Saturday, June 17, 2006

Oh! Ding-a-ling! I knows it!

Last night we had a game of T2R: Marklin, and then the trivia hit the fan with a game of smarty party, and then two games of Stage II. Stage II asks trivia questions, and the answers form a theme (somewhat like Password). It's a great game ... but it does have the problem that it's over two decades old. And it asks tough questions, and has a few themes that are nigh impossible. [Do you know who Nixon's VP candidate in 1960 was? How about who lost the 1928 presidential election? What was Mary's (of "Peter, Paul &" fame) last name?

The classic moment of the night, though was when the answers were:
  • Barry Nelson
  • Woody Allen
  • David Niven
  • Roger Moore
(And one name I forget). At this point, Michael said "Well, it could be James Bond, except for Woody Allen ... ". But he hadn't paid to make a guess. The next answer? "Sean Connery." At this point, everyone was so convinced about Woody Allen that nobody was willing to make the obvious guess ... so nobody got the theme.

In Michael's defense, the Wikipedia page on James Bond doesn't even list Woody Allen, but his list of films does include his version of Casino Royale. (Pretty much every non-famous name on there starred in a non-official Casino Royale).

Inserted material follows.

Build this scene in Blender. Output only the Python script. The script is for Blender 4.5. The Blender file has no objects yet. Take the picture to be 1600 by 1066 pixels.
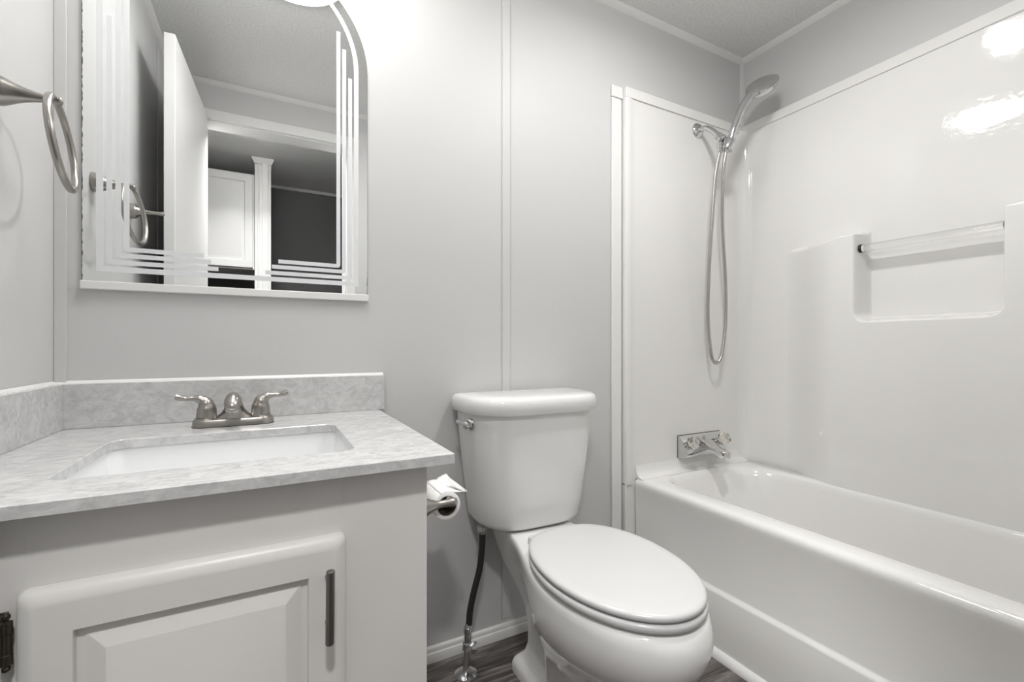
import bpy, bmesh, math, random
from mathutils import Vector, Matrix
from math import sin, cos, pi, sqrt, radians

random.seed(7)


def pw(v, e):
    """power of a value clipped at zero"""
    return max(0.0, v) ** e

S = bpy.context.scene
COL = S.collection

# ------------------------------------------------------------------ camera, light, exposure
cam_d = bpy.data.cameras.new('camera')
cam_d.sensor_width = 36.0
cam_d.lens = 36.0 * 711.0 / 1600.0
cam_d.shift_y = 8.0 / 1600.0
cam_d.clip_start = 0.01
cam = bpy.data.objects.new('camera', cam_d)
COL.objects.link(cam)
cam.location = (0.0, -1.26, 0.90)
cam.rotation_euler = (radians(90), 0, radians(-28))
S.camera = cam

w = bpy.data.worlds.new('world')
S.world = w
w.use_nodes = True
w.node_tree.nodes['Background'].inputs[0].default_value = (1.0, 1.0, 1.0, 1)
w.node_tree.nodes['Background'].inputs[1].default_value = 0.3

S.view_settings.view_transform = 'Standard'
S.view_settings.look = 'None'
S.view_settings.gamma = 1.0
S.view_settings.exposure = 0.0
S.view_settings.use_curve_mapping = False


def area_lamp(name, loc, size, power, rot=(0, 0, 0), color=(1, 1, 1), spread=180):
    d = bpy.data.lights.new(name, 'AREA')
    d.spread = radians(spread)
    d.shape = 'DISK'
    d.size = size
    d.energy = power
    d.color = color
    o = bpy.data.objects.new(name, d)
    o.location = loc
    o.rotation_euler = rot
    COL.objects.link(o)
    return o


def point_lamp(name, loc, r, power, color=(1, 1, 1)):
    d = bpy.data.lights.new(name, 'POINT')
    d.shadow_soft_size = r
    d.energy = power
    d.color = color
    o = bpy.data.objects.new(name, d)
    o.location = loc
    COL.objects.link(o)
    return o


# light given by the two ceiling lights of the bathroom and the one of the hall
BATH_GLOW, TUB_GLOW, HALL_GLOW = 34.0, 56.0, 16.0     # emission of the opal glass of the three ceiling lights
area_lamp('tub_lamp_light', (0.95, -0.63, 2.045), 0.10, 6.2, color=(1.0, 0.993, 0.983))
area_lamp('hall_lamp_light', (-0.05, -1.43, 2.062), 0.18, 29.0, rot=(radians(22), 0, 0), color=(1.0, 0.993, 0.983))

# ------------------------------------------------------------------ materials


def mat(name, col, rough=0.5, metal=0.0, spec=0.5, coat=0.0, bump=None, var=None, coat_rough=0.03):
    """col linear rgb; bump=(scale, strength, detail); var=(scale, amount)"""
    m = bpy.data.materials.new(name)
    m.use_nodes = True
    nt = m.node_tree
    b = nt.nodes['Principled BSDF']
    b.inputs['Base Color'].default_value = (*col, 1)
    b.inputs['Roughness'].default_value = rough
    b.inputs['Metallic'].default_value = metal
    b.inputs['Specular IOR Level'].default_value = spec
    b.inputs['Coat Weight'].default_value = coat
    b.inputs['Coat Roughness'].default_value = coat_rough
    tc = nt.nodes.new('ShaderNodeTexCoord')
    if var:
        n = nt.nodes.new('ShaderNodeTexNoise')
        n.inputs['Scale'].default_value = var[0]
        n.inputs['Detail'].default_value = 4
        nt.links.new(tc.outputs['Object'], n.inputs['Vector'])
        r = nt.nodes.new('ShaderNodeMix')
        r.data_type = 'RGBA'
        a = var[1]
        r.inputs['A'].default_value = (*[c * (1 - a) for c in col], 1)
        r.inputs['B'].default_value = (*[min(1, c * (1 + a)) for c in col], 1)
        nt.links.new(n.outputs['Fac'], r.inputs['Factor'])
        nt.links.new(r.outputs['Result'], b.inputs['Base Color'])
    if bump:
        n = nt.nodes.new('ShaderNodeTexNoise')
        n.inputs['Scale'].default_value = bump[0]
        n.inputs['Detail'].default_value = bump[2]
        nt.links.new(tc.outputs['Object'], n.inputs['Vector'])
        bp = nt.nodes.new('ShaderNodeBump')
        bp.inputs['Strength'].default_value = bump[1]
        bp.inputs['Distance'].default_value = bump[3] if len(bump) > 3 else 0.002
        nt.links.new(n.outputs['Fac'], bp.inputs['Height'])
        nt.links.new(bp.outputs['Normal'], b.inputs['Normal'])
    return m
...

Perhaps we should give the people born after the game was published a few extra points, though.

And if you feel the need for more humor, see the recent Get Fuzzy quick show.


At 6:03 PM, June 17, 2006, Blogger Michael said...

An updated Stage II would be so nice. It absolutely crushes Trivial Pursuit in every category in terms of mechanics: less luck, less downtime, tons of added interest through the theme mechanic.

I really enjoy trivia games for the most part and its a nice change from the typical fare.

And the theme is William.

At 11:10 PM, June 17, 2006, Blogger Jonathan W. said...

I liked the game, but when it was published the year of your birth you are at disadvantage. The only themes I got were boxing, football, and another boxing.

Beyond that I was lost on a lot of the themes.